When, if ever, can artists take stories from other cultures and create new work? Can non-indigenous artists use native idioms? Can, or should, male authors create authentic female protagonists? Can Caucasian choreographers create work based on non-Western themes?

Is Possokhov's "RAkU"somehow less beautiful, less worthy of performance because he told the story? 

I found “RAkU” mesmerizing and completely different from other ballets I’ve seen at PNB. The closest comparison is to Jean Christopher Maillot’s intensely cinematic “Romeo et Julliette.” 

"RAkU" was sandwiched between two amazing works that I could watch a hundred times: Alejandro Cerrudo’s evocative “Little mortal jump,” featuring most of the stellar cast that premiered it at PNB two years ago.
PNB Principal Dancer Elizabeth Murphy with corps de ballet member Dylan Wald in "Little mortal jump"
photo by Angela Sterling


From Price Suddarth’s whimsical entrance, through Dylan Wald and Elizabeth Murphy’s poignant and beautiful pas de deux, “Little mortal jump” is dance full of promise and hope.

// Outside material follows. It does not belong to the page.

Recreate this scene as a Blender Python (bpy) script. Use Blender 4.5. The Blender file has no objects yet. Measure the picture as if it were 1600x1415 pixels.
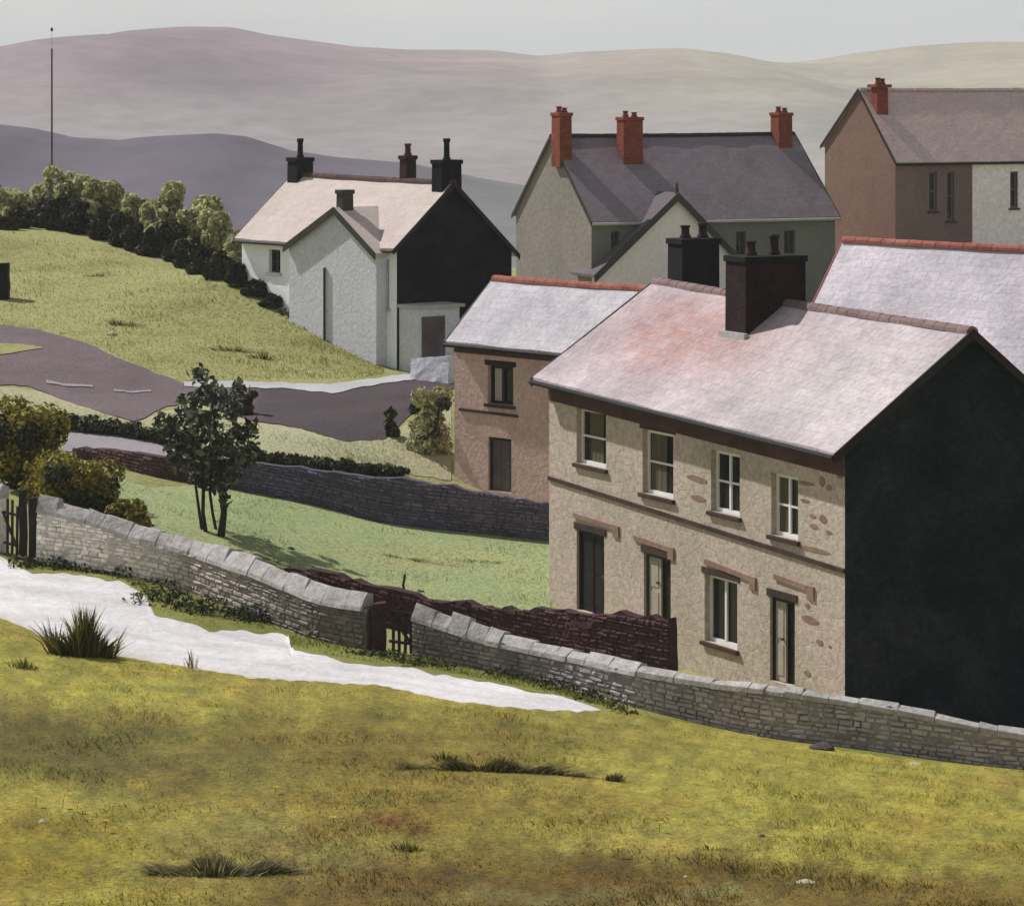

Crystal Pite’s epic “Emergence” caps the program, and if you haven’t yet seen this ballet, do yourself a favor and get tickets for one of this weekend’s four performances. It’s a ballet about group think, and in this case, the group includes dozens of dancers. But it’s also a ballet that features smaller moments: Rachel Foster “hatching;” Price Suddarth unfolding his wings and charging the phalanx of black-clad women; Lindsi Dec and Karel Cruz moving together as if their two bodies are one. I could go on and on.
 
PNB company members in Crystal Pite's "Emergence"
photo by Angela Sterling
PNB will take both “Emergence” and “Little mortal jump” to Paris in early July. Artistic Director Peter Boal considers them signature company works, and in this iteration, they look fabulous.

So does “RAkU.” But I wonder whether it will become a signature work, or a beautiful ballet whose time in the PNB repertoire is as fleeting and ephemeral as an onstage video projection.